Specific achievements include:

  • the dramatic expansion of training places for the long-term unemployed and disadvantaged under Jobtrain;

  • the introduction of new programs - JET and NEWSTART - to increase access to education, training and employment opportunities for sole parents and the long-term unemployed so as to enable them to overcome barriers to employment and provide them with a springboard to more active, satisfying lives;

  • the provision of bridging training places for overseas qualified immigrants under Jobtrain and the national skills component of innovative Training Projects;

  • the introduction of job search training courses for recently-arrived immigrants;

  • the recent introduction of equity provisions for apprenticeships to encourage the employment of disadvantaged young people, on the same basis as equity provisions for traineeships;

  • the negotiation of a textile, clothing and footwear industry assistance package which includes retraining provisions with ESL assistance where necessary for redundant workers.
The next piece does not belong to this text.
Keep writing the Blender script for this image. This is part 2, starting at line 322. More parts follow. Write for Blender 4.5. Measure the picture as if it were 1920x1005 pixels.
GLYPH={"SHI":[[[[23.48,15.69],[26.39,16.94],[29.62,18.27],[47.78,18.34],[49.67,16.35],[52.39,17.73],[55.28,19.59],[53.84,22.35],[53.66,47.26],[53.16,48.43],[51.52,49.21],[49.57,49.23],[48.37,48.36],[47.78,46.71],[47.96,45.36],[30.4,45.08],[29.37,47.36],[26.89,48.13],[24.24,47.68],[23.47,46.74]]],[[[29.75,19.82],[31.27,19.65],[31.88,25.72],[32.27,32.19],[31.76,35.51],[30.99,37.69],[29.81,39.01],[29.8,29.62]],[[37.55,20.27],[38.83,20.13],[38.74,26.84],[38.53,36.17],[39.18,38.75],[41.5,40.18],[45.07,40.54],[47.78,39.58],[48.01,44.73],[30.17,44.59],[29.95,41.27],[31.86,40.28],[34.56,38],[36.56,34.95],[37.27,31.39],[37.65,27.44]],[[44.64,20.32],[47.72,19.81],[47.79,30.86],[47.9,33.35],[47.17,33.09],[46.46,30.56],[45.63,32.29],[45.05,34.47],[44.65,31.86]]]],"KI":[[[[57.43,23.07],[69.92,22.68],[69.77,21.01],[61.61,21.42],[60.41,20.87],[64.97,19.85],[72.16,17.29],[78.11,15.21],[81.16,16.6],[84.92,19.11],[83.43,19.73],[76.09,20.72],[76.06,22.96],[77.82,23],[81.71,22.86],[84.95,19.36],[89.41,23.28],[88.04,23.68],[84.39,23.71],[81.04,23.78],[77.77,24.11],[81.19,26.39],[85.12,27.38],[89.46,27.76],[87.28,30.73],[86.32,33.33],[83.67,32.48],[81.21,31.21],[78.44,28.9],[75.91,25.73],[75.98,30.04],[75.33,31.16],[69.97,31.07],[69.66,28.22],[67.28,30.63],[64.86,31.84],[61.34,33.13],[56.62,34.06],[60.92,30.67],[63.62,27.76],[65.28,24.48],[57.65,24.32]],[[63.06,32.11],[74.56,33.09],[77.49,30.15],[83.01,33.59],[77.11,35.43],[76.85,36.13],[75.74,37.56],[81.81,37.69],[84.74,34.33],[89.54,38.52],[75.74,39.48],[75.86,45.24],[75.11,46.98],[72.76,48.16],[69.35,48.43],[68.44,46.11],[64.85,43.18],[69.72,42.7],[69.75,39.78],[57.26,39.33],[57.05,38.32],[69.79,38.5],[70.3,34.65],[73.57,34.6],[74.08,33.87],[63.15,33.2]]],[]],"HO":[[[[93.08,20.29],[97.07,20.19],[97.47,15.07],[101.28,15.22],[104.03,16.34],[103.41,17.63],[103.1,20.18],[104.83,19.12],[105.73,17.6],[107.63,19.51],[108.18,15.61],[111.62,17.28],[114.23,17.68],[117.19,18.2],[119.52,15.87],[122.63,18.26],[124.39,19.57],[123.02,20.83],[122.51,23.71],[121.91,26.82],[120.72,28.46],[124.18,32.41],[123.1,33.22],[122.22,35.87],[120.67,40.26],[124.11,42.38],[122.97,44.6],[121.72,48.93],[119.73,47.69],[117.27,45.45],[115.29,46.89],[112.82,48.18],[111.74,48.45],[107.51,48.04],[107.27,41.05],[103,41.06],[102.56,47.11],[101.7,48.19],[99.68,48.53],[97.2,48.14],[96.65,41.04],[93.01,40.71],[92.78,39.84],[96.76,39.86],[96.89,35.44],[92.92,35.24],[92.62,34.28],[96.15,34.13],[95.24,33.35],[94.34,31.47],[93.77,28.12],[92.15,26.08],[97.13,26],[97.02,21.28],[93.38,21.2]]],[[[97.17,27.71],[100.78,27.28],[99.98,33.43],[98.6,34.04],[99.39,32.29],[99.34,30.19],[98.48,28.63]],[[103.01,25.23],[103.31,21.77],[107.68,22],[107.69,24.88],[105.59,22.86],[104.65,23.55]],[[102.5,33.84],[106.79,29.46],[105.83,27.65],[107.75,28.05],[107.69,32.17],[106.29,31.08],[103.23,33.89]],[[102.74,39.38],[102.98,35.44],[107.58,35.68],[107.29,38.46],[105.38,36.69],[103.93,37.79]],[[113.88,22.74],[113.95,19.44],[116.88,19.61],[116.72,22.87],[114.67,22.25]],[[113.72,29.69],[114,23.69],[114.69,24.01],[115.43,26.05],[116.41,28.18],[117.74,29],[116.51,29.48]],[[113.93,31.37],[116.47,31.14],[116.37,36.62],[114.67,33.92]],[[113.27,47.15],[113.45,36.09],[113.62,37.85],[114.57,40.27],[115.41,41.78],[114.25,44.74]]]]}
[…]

This is of special significance to NESB women workers who form a large proportion of the textile, clothing and footwear workforce;

  • the introduction of the Multicultural and Cross-Cultural Supplementation Program, under the National Policy on Languages, for a three year period concluding in 1990-91 (with the term of grants ending by 30 June 1992), to increase the opportunity for students in professional and para-professional courses to receive practical training in the delivery of effective and equitable services to a culturally mixed clientele;

  • changes to the funding of higher education so that institutions may also include in their calculation of student load the number of disadvantaged NESB students participating in approved bridging courses;

  • changes to the reporting requirements from higher education institutions to include birthplace and language data commencing in 1989;

  • an increase in the Year 12 retention rate from 36% in 1982 to 58% in 1988 with a target of a further increase to 65% by the early 1990s;

  • the total restructuring of income support arrangements for young people from low and middle income families to improve financial incentives for them to continue studying or to opt for further training rather than unemployment. This restructuring has provided major increases in financial assistance to secondary and tertiary students in low to middle income families;

  • provision of additional income to the most needy students under Austudy and Abstudy with the intention of implementing further increases as budget circumstances permit, with the aims of helping students whose family incomes are below average weekly earnings and of progressively extending the new adult rates to all students on Austudy over 21 years;

  • the introduction in 1987 of the Aboriginal Employment Development Policy to stimulate employment, training and economic independence for Aboriginal communities with the long-term objective of achieving equity in employment and income opportunities for Aboriginal Australians with the rest of the population by the year 2000; and

  • development of a package of initiatives designed to assist skill enhancement and improve the quality of training, as announced in the Government's 1989 April Statement, including assistance to industry to conduct skills audits and analyses of training needs, to support the development of new training curricula, and to establish competence assessment machinery in industries of strategic importance.